==== Recorded information ====

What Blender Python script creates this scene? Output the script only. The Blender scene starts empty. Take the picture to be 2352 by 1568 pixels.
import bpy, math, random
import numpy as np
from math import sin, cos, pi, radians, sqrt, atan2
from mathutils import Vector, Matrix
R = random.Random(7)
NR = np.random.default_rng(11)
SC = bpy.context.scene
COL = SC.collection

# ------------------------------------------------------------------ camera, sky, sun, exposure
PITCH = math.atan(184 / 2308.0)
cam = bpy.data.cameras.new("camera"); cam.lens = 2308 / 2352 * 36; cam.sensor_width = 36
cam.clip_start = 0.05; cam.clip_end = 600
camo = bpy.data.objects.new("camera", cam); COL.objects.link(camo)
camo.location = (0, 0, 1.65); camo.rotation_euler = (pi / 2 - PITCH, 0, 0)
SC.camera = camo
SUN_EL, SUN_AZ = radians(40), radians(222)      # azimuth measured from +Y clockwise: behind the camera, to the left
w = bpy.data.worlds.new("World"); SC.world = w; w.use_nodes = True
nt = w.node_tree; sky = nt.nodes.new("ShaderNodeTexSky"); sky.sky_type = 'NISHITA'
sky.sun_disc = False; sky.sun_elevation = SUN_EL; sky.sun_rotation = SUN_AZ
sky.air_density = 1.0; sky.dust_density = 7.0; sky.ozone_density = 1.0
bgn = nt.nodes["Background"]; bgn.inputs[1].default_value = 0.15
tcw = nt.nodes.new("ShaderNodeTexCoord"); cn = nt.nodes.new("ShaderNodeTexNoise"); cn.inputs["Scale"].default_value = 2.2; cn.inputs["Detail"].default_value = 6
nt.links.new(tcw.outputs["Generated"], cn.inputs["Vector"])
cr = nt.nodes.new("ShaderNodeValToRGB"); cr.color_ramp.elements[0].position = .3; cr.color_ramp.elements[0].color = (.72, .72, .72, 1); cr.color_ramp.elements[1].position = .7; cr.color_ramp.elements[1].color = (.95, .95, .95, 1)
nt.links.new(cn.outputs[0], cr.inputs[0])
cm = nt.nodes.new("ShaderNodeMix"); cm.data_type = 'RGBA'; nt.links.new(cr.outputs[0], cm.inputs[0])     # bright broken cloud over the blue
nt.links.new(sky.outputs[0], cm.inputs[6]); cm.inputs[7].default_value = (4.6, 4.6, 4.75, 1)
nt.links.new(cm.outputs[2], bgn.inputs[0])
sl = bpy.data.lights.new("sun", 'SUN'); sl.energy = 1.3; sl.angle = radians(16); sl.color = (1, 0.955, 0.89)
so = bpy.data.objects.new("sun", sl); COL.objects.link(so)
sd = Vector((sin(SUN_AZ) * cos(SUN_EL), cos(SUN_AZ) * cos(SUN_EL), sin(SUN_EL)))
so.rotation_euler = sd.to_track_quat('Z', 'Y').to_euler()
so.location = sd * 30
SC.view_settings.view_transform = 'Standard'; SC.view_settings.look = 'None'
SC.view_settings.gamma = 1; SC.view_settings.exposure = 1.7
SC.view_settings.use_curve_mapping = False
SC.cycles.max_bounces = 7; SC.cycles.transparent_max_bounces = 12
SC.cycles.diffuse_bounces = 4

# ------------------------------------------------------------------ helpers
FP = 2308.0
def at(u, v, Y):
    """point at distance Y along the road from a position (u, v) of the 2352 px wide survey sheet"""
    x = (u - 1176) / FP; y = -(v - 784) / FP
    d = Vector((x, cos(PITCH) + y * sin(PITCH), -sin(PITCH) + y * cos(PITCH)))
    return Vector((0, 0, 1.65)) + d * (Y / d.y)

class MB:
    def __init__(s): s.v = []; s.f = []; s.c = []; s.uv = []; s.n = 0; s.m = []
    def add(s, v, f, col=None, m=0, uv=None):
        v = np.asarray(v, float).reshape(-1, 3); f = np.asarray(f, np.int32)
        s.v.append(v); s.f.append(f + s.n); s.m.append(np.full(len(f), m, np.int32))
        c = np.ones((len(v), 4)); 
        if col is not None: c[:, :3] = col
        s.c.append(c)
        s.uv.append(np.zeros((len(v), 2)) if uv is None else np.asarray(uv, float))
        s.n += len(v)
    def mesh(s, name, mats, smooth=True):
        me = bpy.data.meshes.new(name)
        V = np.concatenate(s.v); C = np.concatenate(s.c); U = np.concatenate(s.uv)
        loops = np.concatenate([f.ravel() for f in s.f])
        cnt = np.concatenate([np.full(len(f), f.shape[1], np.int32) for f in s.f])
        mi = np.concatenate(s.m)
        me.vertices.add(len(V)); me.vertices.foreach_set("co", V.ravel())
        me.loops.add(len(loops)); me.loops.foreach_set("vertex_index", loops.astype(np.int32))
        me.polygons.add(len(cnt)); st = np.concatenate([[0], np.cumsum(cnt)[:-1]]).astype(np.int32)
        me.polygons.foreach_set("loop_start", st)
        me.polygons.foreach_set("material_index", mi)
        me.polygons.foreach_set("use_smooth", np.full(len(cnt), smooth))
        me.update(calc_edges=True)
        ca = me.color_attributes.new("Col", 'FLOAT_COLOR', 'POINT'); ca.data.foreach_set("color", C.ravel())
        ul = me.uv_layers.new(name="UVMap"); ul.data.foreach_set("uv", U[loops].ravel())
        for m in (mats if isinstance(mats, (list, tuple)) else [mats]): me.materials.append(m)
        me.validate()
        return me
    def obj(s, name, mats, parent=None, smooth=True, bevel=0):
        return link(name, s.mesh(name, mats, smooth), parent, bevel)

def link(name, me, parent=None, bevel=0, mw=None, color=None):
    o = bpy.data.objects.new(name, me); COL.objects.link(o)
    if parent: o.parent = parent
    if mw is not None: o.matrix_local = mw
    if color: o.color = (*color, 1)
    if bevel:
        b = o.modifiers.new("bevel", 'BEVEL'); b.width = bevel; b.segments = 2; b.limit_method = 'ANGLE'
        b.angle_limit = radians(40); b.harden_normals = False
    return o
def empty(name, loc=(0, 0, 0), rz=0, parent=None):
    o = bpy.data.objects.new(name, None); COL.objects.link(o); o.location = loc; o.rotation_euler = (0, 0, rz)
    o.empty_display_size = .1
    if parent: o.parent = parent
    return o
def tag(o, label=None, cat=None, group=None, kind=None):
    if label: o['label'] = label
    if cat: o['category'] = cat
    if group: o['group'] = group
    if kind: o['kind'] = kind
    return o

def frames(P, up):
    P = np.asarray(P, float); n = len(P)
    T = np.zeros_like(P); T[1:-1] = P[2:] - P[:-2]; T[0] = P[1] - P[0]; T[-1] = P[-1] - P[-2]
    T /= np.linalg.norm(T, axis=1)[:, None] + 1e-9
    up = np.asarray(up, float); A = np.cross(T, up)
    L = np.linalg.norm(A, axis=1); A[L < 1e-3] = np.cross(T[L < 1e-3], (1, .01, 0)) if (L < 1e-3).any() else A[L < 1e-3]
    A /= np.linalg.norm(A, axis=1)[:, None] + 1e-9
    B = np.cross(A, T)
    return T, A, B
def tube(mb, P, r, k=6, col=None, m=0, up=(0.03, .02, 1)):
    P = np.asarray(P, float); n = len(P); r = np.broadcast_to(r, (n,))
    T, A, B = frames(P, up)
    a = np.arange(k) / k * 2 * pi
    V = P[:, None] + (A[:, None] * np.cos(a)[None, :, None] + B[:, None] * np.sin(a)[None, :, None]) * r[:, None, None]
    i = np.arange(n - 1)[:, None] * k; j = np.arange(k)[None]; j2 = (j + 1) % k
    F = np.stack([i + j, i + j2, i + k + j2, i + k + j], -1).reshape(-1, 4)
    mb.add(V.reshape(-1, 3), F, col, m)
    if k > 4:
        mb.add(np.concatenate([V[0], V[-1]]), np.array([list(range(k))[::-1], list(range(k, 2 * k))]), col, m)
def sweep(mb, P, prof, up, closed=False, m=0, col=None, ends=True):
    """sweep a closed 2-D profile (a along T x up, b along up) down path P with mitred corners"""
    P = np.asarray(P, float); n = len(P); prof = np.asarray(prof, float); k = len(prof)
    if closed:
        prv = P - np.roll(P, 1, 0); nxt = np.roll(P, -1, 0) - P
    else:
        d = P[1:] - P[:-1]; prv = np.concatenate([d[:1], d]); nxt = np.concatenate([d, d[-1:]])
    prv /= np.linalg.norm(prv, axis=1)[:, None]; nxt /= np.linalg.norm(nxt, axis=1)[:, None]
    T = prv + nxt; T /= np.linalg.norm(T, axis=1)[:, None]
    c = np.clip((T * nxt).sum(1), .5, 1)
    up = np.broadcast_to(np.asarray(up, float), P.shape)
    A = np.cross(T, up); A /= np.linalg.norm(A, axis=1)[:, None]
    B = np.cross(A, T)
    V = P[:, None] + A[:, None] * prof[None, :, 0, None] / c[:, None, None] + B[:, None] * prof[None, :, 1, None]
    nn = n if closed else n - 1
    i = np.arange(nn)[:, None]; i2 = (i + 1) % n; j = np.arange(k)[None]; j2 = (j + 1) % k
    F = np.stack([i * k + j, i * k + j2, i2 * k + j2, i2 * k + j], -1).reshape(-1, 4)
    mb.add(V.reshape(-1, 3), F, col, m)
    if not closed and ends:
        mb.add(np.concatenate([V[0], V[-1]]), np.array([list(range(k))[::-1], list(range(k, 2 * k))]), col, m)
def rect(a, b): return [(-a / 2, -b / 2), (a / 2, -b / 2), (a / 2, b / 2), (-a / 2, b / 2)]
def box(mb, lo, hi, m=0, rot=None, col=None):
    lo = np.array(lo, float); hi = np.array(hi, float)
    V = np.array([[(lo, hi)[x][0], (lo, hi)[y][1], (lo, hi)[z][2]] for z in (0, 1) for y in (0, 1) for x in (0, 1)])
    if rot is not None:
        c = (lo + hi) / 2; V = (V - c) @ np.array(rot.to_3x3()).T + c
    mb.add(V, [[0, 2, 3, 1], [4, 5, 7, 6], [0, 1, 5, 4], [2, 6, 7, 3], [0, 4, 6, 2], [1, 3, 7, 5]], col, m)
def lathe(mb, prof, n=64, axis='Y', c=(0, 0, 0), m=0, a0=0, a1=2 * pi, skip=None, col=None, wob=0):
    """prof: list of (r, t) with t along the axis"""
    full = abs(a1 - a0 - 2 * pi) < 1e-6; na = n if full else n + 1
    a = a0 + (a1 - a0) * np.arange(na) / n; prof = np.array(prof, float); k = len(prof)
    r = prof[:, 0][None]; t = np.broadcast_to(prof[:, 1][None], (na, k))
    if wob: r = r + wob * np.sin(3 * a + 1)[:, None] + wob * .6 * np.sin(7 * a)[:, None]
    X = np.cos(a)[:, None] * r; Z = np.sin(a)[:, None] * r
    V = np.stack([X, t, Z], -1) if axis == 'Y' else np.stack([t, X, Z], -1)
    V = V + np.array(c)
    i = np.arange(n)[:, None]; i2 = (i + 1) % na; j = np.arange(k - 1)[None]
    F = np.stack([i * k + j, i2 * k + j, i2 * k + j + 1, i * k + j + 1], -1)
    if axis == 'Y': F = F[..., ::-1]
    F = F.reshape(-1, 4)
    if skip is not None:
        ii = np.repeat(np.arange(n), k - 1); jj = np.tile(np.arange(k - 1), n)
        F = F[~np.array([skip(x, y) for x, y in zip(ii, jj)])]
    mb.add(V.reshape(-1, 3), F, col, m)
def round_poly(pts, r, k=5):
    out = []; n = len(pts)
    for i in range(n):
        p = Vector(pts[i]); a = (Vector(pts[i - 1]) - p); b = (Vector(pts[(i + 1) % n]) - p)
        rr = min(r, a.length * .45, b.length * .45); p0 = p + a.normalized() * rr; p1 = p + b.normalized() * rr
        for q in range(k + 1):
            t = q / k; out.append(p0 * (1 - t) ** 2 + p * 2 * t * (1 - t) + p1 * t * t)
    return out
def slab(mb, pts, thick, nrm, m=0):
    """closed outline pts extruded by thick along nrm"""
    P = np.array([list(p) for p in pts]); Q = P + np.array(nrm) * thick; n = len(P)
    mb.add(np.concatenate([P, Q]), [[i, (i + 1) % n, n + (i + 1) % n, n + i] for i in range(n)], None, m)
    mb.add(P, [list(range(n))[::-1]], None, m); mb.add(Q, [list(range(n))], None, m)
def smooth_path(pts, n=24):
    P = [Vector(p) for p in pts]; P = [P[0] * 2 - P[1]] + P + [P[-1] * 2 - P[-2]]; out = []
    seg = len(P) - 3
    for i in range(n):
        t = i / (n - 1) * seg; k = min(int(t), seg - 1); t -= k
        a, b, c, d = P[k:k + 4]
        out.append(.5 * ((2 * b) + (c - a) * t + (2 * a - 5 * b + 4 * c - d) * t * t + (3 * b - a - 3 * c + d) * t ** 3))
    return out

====

● **Written instruction**
Your task is to quote the lines above, beginning with the first and ending with the one that holds "COL = SC.collection".

● **Answer below**
What Blender Python script creates this scene? Output the script only. The Blender scene starts empty. Take the picture to be 2352 by 1568 pixels.
import bpy, math, random
import numpy as np
from math import sin, cos, pi, radians, sqrt, atan2
from mathutils import Vector, Matrix
R = random.Random(7)
NR = np.random.default_rng(11)
SC = bpy.context.scene
COL = SC.collection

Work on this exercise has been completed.